Aparently Vegeta doesn't care about the fight. Detective mode activate! (🕵) Vegeta standing in that Oozaru footprint looks like he's in Jurassic Park lol. But why did Detective Vegeta have to touch the footprint? He could had just looked at everything when he was high up and had a bird's eye view. Did Detective Vegeta taste the soil & gain knowledge by tasting the past?
Detective Vegeta: "I think I know who he is."
The Heeters said his name is Granolah, dummy. Shouldn't you say "I think I know what happened here." or something like that? Gimmie your detective hat, your trench coat, your bubble pipe, & you magnifying glass! You give detectives a bad name! I'll give this to somebody more deserving, like Jaco, Videl, Krillin, or Hit.
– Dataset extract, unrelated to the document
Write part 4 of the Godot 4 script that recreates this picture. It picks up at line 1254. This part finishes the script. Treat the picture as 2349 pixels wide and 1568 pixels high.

Did ya notice that Vegeta didn't get hit once but Goku who is using UI gets hit multiple times? Vegeta tells Goku to think instead of use UI? Oh yeah, this chapter was to pander to Vegeta fans. Toyo is poorly trying to convey he is equal or above Goku somehow. Like Vegeta mastered his training but Goku hasn't despite having mastered UI as a transformation thingy.
In conclusion, I was right. Freeza still hasn't been seen yet. Show a pic of him in somebody's thought bubble at the very least. This is all happening because if his influence y'all. Still no visual of Freeza yet... Whateva.
This chapter was wack. Too much unintelligent & unreasonable & unrealistic & unnecessary dialogue, plot went nowhere, Goku is being handicapped so the fight can continue, everyone are stupid idiots, Vegeta is being built up to lose his battle or get lucky & win. No image of Freeza still... This was just a very, very boring chapter.
I expect the next chapter to be boring too. Probably won't see Freeza either.
Prediction
Goku got knocked down twice by Granolah, Vegeta decided to fight second, Granolah said he doesn't need to keep Goku alive, & Vegeta told Goku he should stop relying on UI... Sounds like UI is getting nerfed & Goku is gonna need to be saved by Vegeta so that Vegeta can show off his Hakai training in comparison to UI.